Furthermore, Japan's animation industry has had a mass talent exodus. There's not nearly as much talented worked in it as there were say, twenty years ago. So for a lot of projects, all three are lacking.
A) When I say time, I mean literally the amount of time the animators have to make an episode or series. It takes weeks to make a single episode of anime (though of course they are working on more than one episode at a time on a staggered schedule). When you have to make a new episode of a show every week for 6, 12 or more months at a time, its very hard to devote the maximum allotment of time to making a show look its absolute best. Your lead time tends to shrink as you move forward and deadlines get tighter. Just because something is an adaptation of a product from years back doesn't mean the production schedule is going to be great. Some studios/animators are allowed to take 1+ years on a project and others have to pump out a show in months. That time difference matters a lot.
With regards to
Studio Trigger, they have talent (Imaishi, Yoshinari and Sushio among others) but I would not call them a rich studio overall. When their production schedule goes to shit you get stuff like
Kill la Kill. When their production schedule is more open/flexible you get
Little Witch Academia. That they imbue a lot of their products with a sense of style is more to personal discretion and the character designers they use. It also seems to be more focused on their original IPs (
Kill la Kill, Little Witch Academia, Kiavnizer, etc.) and less so their "for hire" work (Superpowered Battles are so Common or whatever the name of that show was).
In another example of how important production schedules are, I mention
Studio WIT. When
Attack on Titan was actually animated it often looked incredible. However half the time you'd be getting a slideshow. Why? Because their production schedule was so borked that they could barely deliver episodes finished to air on TV. It wasn't like all their animators forgot how to draw all of a sudden and it wasn't money as they were paying money out the ass to get enough animation directors to finish the episodes (when you look at the credits of an episode of anime and see 4242125 animation directors, something usually went wrong or there was some MAJOR crunch).
Rolling Girls was another recent example where the animators were even complaining about the production schedule on Twitter (of course they had to rapidly delete said tweets once even people in the West were catching on LOL). The first few episodes of that show looked AMAZING but the later set, bar some exceptions, were much worse.
Kyoto Animation is one of the most prolific animation studios in Japan nowadays. A lot of the shows they make are lacking in substance or writing quality but they often look AMAZING and that's thanks to their superlative work environment and production schedule. They work on very few things at a time and they don't need to rely on freelancers like most other studios.
Ufotable is generally the same way (though
God Eater ended up being an unusual clusterfuck).
Madhouse (and
MAPPA to a lesser degree) and
BONES have a good reputation for following consistent production schedules.
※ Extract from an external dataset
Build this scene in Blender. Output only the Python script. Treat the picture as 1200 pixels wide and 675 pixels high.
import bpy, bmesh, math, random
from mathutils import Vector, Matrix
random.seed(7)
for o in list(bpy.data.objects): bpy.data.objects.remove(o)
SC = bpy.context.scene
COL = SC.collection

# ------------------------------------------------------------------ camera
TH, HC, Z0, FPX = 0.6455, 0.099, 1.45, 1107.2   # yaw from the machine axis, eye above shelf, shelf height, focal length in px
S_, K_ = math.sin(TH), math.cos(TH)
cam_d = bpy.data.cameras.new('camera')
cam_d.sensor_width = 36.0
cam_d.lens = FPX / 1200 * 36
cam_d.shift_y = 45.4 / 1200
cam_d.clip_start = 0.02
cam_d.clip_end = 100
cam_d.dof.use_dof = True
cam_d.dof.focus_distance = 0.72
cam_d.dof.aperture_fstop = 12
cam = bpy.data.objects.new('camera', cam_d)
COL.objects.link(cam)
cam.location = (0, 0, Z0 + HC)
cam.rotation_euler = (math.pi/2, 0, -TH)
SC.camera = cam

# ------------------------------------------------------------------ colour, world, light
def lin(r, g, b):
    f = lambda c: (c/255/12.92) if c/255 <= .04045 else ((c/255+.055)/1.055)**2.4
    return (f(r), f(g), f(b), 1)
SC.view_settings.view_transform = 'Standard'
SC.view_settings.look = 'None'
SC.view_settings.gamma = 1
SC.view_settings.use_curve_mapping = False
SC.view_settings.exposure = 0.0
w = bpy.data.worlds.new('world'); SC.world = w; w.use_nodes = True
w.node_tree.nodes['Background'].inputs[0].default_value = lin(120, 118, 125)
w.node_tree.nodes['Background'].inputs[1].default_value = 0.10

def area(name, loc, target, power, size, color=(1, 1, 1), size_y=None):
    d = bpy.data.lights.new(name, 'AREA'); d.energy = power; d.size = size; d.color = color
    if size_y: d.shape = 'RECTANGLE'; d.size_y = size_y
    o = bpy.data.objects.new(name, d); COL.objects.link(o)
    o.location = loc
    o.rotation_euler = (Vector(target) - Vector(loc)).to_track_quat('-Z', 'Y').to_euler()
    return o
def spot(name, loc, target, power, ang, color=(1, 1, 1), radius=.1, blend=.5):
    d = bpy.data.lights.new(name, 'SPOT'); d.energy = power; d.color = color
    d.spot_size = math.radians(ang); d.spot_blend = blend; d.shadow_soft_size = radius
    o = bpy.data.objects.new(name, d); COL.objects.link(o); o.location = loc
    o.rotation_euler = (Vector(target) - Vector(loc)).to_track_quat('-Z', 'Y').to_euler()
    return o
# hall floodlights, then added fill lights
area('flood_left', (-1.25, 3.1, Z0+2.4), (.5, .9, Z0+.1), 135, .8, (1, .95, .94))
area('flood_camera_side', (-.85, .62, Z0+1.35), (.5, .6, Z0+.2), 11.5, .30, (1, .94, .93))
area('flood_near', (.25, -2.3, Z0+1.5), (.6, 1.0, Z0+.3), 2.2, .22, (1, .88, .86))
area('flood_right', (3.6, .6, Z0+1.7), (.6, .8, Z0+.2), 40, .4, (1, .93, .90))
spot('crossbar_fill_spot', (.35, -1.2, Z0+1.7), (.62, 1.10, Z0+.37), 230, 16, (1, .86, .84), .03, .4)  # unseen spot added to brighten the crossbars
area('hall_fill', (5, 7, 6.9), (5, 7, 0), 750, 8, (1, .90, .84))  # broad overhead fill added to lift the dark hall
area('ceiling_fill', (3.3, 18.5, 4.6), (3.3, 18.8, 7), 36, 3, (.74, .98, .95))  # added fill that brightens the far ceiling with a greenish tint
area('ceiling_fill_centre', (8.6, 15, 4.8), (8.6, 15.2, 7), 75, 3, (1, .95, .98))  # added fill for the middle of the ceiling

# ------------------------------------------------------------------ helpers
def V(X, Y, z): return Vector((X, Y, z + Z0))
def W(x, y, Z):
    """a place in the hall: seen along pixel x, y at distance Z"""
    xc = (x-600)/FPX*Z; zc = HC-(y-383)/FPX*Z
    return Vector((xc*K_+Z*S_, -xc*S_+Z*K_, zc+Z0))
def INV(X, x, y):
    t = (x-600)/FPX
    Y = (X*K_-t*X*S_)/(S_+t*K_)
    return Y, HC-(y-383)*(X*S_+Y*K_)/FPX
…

Its' part of the reason Hunter x Hunter 2011 was such a consistent looking show (from what I've heard and the bits I've seen) or why BONES consistently puts out such stylistic and good looking shows. Money and Talent asre super impotant but production schedules and how different studios manage them (or how individual project mangers handle them) are also extremely predictive of the quality of animation a show will have (more so than money I feel). I feel people often underestimate this.
Oh and on one more note, Toei is a piece of shit. They hire slave labor from the Philippines and follow terrible production schedules for like all their shows (of which they make like 325613251325 at a time) with the EXCEPTION of the
Precure franchise? Have you watched that (or even just excerpts and gifs)? That shit looks GREAT most of the time. I wouldn't use Toei as an example to condemn digital production as a whole.
As an aside, a big reason that recent
Dragon Ball Super episodes have looked better is because World Trigger and a bunch of One Piece specials just ended which freed up more animators to actually work on Super. I hope it keeps up.
B) Mass talent exodus? I'm not seeing it at all when it comes to animation. Yes Studio Ghibli cratering sucks, yes the death of Kon was devastating. The increasing proliferation of webgen animation and hard work on display by the mixture of newcomers and the old guard tells me anime is perfectly fine from an animation standpoint.
Yuasa, Hosada, Natsume, Yutapon, Kameda, Obari, Nakamura, Bahi JD, Ryo-timo, etc. are still putting in God's work. How much recent anime are you watching? If you're looking for visual spectacle, its out there.
In a visual medium like animation, I wouldn't exactly say "this doesn't look good" is exactly nitpicking.
The issue is that literally every show ever animated has a non-zero number of still frames that look less than ideal when pulled out of context. You can't post a screenshot of a random show and say "LOL bad animation" and have it mean much. You need to provide video and said video has to be representative of the show and not an exception.
EDIT: Though to be fair, the discussion or character art/background art is different than a discussion of actual animation. I've seen too many people conflate the two for my tastes so maybe I'm off base on the actual intentions of Fawful.